Le putinate di Salvini

Ci sono diverse ipotesi che potrebbero spiegare le recenti dichiarazioni di Matteo Salvini sul risultato elettorale di Putin. Da quelle più banali che rievocano la stagione del Papeete a quelle più serie che chiamano in causa i fondi russi, fino a quelle prettamente politiche che vedono in Salvini l'incarnazione del perfetto populista.

Mauro Barberis

A leggere le ultime dichiarazioni di Salvini sulle elezioni in Russia, (“Quando il popolo vota ha sempre ragione”), e la correzione seguita alle critiche (“non diamo un giudizio positivo o negativo del risultato”), viene da stropicciarsi gli occhi. Come può il vicepremier di un governo occidentale, mentre la guerra arriva ai confini dell’Europa, unirsi al coro dei i peggiori despoti mondiali, dal cinese Xi Jinping al nordcoreano Kim Jong-un, dal venezuelano Maduro e al saudita Bin Salman? In realtà, ci sono almeno cinque ragioni per spiegare questa apparente follia.
La prima, troppo semplice, è che a Salvini abbia dato di volta il cervello. In effetti, è dai famosi mojitos del Papeete, quando cominciò a giocarsi il suo 34% dei suffragi, che fa una putinata dopo l’altra.

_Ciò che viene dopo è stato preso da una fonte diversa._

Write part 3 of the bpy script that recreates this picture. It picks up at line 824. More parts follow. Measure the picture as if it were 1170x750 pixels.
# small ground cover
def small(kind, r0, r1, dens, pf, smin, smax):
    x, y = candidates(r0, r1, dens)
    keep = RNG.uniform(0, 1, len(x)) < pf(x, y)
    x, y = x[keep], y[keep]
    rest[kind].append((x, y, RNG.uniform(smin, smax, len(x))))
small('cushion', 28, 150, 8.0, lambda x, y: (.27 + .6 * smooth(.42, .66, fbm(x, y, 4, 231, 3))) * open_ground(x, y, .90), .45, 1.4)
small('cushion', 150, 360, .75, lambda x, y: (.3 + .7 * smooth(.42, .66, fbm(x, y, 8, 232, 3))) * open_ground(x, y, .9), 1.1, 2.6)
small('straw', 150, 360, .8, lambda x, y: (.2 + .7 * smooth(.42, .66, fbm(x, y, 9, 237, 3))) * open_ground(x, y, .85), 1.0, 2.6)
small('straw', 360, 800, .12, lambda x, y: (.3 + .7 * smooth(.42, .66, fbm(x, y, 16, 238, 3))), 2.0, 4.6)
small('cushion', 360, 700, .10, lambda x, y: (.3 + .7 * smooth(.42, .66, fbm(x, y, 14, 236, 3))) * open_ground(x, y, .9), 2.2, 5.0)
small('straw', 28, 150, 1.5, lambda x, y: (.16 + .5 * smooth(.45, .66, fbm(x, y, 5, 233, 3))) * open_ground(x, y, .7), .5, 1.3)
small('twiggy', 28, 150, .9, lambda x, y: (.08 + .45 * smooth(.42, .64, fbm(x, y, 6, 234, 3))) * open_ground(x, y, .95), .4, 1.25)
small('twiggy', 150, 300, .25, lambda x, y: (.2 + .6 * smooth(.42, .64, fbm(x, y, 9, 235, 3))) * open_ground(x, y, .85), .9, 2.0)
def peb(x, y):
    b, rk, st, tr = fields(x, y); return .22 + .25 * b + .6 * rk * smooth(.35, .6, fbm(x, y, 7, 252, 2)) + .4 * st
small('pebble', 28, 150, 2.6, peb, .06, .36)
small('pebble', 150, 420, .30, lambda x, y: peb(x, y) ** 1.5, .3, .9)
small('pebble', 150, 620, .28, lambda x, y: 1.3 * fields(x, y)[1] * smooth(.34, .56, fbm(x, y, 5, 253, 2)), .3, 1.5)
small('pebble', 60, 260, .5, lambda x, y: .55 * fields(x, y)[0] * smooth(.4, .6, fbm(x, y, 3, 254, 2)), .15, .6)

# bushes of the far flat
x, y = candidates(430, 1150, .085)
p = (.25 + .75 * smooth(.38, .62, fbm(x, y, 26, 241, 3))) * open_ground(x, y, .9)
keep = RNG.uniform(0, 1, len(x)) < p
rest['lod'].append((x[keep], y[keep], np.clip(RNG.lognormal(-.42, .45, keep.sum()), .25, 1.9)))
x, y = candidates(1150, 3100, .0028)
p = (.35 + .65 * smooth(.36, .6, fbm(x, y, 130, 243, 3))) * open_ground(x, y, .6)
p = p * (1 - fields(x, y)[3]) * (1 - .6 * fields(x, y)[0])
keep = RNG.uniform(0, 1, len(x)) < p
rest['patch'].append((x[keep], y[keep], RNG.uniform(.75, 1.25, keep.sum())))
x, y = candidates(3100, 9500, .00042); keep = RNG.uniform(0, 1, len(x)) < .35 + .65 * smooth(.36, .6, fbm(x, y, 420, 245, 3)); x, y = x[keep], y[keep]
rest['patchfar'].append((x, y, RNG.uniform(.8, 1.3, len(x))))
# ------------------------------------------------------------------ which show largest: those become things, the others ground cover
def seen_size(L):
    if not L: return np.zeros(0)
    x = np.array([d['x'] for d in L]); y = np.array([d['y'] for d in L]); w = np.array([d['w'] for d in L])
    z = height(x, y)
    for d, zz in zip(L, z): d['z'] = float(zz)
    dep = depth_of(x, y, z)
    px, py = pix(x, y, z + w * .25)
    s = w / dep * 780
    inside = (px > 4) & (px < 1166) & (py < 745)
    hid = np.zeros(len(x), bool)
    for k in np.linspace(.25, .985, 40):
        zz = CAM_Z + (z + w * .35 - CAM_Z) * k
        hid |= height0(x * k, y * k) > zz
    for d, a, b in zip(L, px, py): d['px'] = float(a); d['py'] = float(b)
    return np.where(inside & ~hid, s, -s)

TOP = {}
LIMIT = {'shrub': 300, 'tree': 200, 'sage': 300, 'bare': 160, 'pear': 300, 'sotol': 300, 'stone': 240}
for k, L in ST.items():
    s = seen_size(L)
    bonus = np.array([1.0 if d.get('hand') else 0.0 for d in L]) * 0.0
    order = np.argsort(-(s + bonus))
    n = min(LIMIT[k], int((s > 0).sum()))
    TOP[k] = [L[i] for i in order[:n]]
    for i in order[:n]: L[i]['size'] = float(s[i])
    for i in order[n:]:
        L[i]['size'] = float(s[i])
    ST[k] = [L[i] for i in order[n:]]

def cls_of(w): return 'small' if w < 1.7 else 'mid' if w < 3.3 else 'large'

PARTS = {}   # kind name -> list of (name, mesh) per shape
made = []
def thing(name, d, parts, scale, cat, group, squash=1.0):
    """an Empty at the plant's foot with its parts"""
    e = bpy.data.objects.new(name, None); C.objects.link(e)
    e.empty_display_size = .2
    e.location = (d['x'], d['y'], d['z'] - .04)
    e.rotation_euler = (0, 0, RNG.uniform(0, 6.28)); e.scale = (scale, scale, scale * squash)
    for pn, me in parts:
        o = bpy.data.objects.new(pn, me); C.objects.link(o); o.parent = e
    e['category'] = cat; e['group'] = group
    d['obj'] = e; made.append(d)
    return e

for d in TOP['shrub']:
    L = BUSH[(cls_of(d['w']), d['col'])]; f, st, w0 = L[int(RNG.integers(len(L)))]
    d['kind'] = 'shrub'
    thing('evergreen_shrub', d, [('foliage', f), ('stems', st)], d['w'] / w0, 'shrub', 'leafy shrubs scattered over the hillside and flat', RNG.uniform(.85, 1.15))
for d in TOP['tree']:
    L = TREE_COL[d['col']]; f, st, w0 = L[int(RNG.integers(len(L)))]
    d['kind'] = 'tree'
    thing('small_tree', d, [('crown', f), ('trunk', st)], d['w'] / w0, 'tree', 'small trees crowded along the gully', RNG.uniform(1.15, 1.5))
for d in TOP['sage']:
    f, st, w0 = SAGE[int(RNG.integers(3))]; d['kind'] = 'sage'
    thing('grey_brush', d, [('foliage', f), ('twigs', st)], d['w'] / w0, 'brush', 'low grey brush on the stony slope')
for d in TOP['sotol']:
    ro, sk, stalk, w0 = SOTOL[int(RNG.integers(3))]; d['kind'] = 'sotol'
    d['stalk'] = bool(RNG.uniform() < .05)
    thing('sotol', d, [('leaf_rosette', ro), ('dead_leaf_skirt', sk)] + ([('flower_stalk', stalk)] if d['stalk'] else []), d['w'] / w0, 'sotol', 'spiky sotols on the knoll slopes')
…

Non che prima andasse meglio: nel lontano 2015, su Facebook, disse che cedeva due Mattarella per mezzo Putin, e tutti a sbavare per lui. Certo, dichiarare che sull’omicidio di Navalny, “la chiarezza la fanno i giudici, non noi”, come ha fatto più recentemente, è ormai al di sotto della decenza. Eppure, almeno è coerente: c’è del metodo, nelle sue putinate.
La seconda ipotesi, poco più complessa, è che Salvini dipenda mani e piedi da fondi russi, come suggerisce lo scandalo dell’Hotel Metropol nel 2018. Anche il generale Vannacci, del resto, che la Lega salviniana – ma il resto no – vorrebbe candidare alle europee, è stato due anni addetto d’ambasciata a Mosca: dunque, basta fare due più due. Spiegazione troppo complottista, però: i soldi, oltre a non dare la felicità, non spiegano neppure tutto.
La terza ragione, più seria (tutto è relativo) è che, nonostante le scoppole in Sardegna e Abruzzo, Salvini continua a fare politica: la sua, purtroppo. Sabato, a Roma, c’è la grande reunion con i suoi partner sovranisti, tipo Rassemblement national francese e Alternative für Deutschland tedesco. Con loro, Salvini lavora a un’alternativa ai conservatori meloniani al Parlamento europeo, al fine di rappresentare tutti quei cittadini europei i quali, benché disposti a svenarsi per le uova di Pasqua, non sono disposti a fare altrettanto per l’Ucraina. Come chi, ai tempi di Hitler, non voleva morire per Danzica: e poi s’è visto com’è finita. Prospettiva non del tutto insensata, però, se davvero Trump vince le elezioni negli Usa e noi diventiamo satelliti russi. Salvini, cioè, non fa che portarsi avanti con il lavoro, candidandosi a Lukashenko italiano.
La quarta ipotesi, complementare alla terza, è che Salvini faccia ormai aperta concorrenza alla Meloni, prima che questa, e magari anche Forza Italia, gli portino via due terzi degli elettori, a cominciare dai governatori del Nord, il trio Fontana-Zaia-Fedriga, ormai stufi pure loro delle putinate salviniane. E siccome Meloni è ormai una cosa sola con Ursula von der Leyden e Joe Biden, non foss’altro per entrare in una maggioranza conservatrice europea che però fa inorridire i suoi elettori più di destra, Salvini cerca di portarglieli via: tiè.
La quinta e ultima ragione, ausiliaria delle precedenti ma meno banale e forse decisiva, è suggerita da un libro che ho letto ultimamente, Un mese con un populista (2023). L’autrice, Anna Bonalume, dopo aver seguito Matteo II per un mese di campagna elettorale, ricostruisce il metodo nascosto nella sua apparente follia. In breve, Salvini segue una specie di manuale del perfetto populista: va a dormire alle due, si alza alle sette, e il resto del tempo tiene comizi, anche tredici al giorno, ma di un quarto d’ora, seguiti da lunghe sedute di selfie, per fidelizzare i fan e loro parenti e amici. Altro che non lavorare: il suo psichiatra, anzi, dovrebbe suggerirgli di lavorare di meno. Comunque sia, nel manuale c’è evidentemente scritto che il perfetto populista deve raschiare il fondo del barile elettorale, raccogliendo nostalgici, no vax, terrapiattisti… E filo-putiniani, of course.